Peculiarities in the “war between science and religion”

One can often disprove the media’s propaganda without even knowing the facts of the matter, just because the official story is incoherent.  An example I’ve already given is our feminist crusade in Afghanistan.  If the Taliban were simultaneously as unpopular and as poor at governing as we have been led to believe, this war would not still be going on.  Another example is the supposed “war between science and religion” that was allegedly waged in Europe from the sixteenth to the twentieth centuries.  One could always do some historical research and prove that this story is factually false.  But, actually, the story couldn’t be true, because it doesn’t make sense.

According to this story, at the beginning of the war, “religion” was by far the stronger party.  Over the centuries, “science” kept being proven right, and “religion” kept being proven wrong, until finally people wised up, and “science” came out on top, so that today, we scientists–the oracles of “science”–rightly enjoy our nearly godlike authority over the enlightened masses.  What’s wrong with this picture?

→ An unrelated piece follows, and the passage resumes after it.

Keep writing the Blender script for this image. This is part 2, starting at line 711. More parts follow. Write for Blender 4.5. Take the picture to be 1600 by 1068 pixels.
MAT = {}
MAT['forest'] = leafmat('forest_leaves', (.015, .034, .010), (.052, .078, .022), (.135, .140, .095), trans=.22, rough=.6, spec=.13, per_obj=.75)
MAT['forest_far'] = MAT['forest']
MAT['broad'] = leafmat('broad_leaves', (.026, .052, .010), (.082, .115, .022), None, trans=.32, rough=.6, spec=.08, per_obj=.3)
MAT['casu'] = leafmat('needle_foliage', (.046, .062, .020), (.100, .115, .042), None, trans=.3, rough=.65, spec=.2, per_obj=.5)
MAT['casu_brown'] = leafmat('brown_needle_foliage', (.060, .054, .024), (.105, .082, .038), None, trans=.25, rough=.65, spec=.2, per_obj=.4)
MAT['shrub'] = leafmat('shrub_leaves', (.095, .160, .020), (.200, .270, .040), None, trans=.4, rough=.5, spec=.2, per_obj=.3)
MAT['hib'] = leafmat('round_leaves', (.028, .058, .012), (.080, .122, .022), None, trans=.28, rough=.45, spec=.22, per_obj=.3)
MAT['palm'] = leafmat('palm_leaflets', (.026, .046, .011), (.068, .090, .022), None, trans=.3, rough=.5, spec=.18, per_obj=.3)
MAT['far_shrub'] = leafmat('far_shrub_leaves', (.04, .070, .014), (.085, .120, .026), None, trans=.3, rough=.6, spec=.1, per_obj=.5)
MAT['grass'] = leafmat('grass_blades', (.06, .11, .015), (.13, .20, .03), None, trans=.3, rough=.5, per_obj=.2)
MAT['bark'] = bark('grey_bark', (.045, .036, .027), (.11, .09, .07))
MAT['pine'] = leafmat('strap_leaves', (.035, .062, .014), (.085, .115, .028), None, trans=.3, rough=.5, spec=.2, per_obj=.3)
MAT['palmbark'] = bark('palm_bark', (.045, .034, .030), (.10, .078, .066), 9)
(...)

First, our own observations indicate that this war is very one-sided.  Lots of partisans of “science” attacking religion, which they publicly equate with superstition and ignorance.  On the other hand, when was the last time you heard a religious leader assert that science is incompatible with his creed?  Or that the scientific method is impious or otherwise sinful or unreliable?  Well, sure, you’ll say, of course we don’t see that now.  Now science has the upper hand, and religious leaders are cowed by it.  But, remember, this isn’t how it always was.  According to the official story, “religion” used to have much the upper hand in power and prestige.  Surely if we go back to the sixteenth century, we will find prominent churchmen condemning the insipient scientific enterprise, calling the whole thing wicked, ungodly, or dangerous.  Does anybody have these quotes?  I haven’t seen them.  And I’m sure if they were there, the media would bring them to our attention.  Was the Church afraid to admit that it was at war with religion then?  Why?  At the time, if someone had said “science is incompatible with Christianity”, what would have been, for 99% of the people at the time, an argument against science, not against Christianity.  That is a crucial part of the official story.  If science enjoyed its current prestige during the Middle Ages, then it would be hard to regard those times as an era of “darkness” compared to our “enlightenment”.  Furthermore, if science held its current prestige then, at the apex of confessional strength and aggression, it would be impossible to maintain that religion is a serious threat to the scientific enterprise.

So, during the first half of this war, the churches could have condemned science with little danger to themselves, but they didn’t.  That brings us to the second question.  Why didn’t they?  If science and religion are locked in permanent conflict, why didn’t “religion” squash “science” like a bug when it had the chance?  Perhaps clerics were worried that they would lose out on technical advances to other, more science-friendly societies?  Not likely.  Science didn’t become practically useful until around the nineteenth century.  Before that, it was mostly speculation about the heavens, and that sort of thing.  Was it because confessional differences kept the churches from acting in unison to hound their common enemy?  But why should united action be necessary?  Ecclesiastic divisions didn’t keep Catholics, Lutherans, Calvinists, etc. from each separately attacking atheism, adultery, and other things obviously inimical to the Christian faith in general.  If “science” is at war with “religion” in general, or even with Christianity in general, we would have expected science to have been treated like atheism or Arianism.

But religion did attack, they say.  Here they’ll usually say something about the trial of Galileo or the Scopes monkey trial.  But that won’t do.  First, because a five century war should consist of more than two skirmishes.  After all, the question is not whether some scientist might run afoul of some cleric, or whether some denomination might find some scientific theory objectionable.  Of course these things might happen.  At most, this proves that science and religion are capable of friction, which I don’t deny.  But the “war” story demands more than this–namely, that they are inevitably and irreconcilably opposed.  To prove this, more than occasional friction is required.  After all, far more artists than scientists have gotten in trouble with the Church, but no one would claim that there’s an eternal war between “religion” and “art”.  No, what we should see is some systematic effort on the part of “religion” to suppress science.  No one even makes a beginning of this.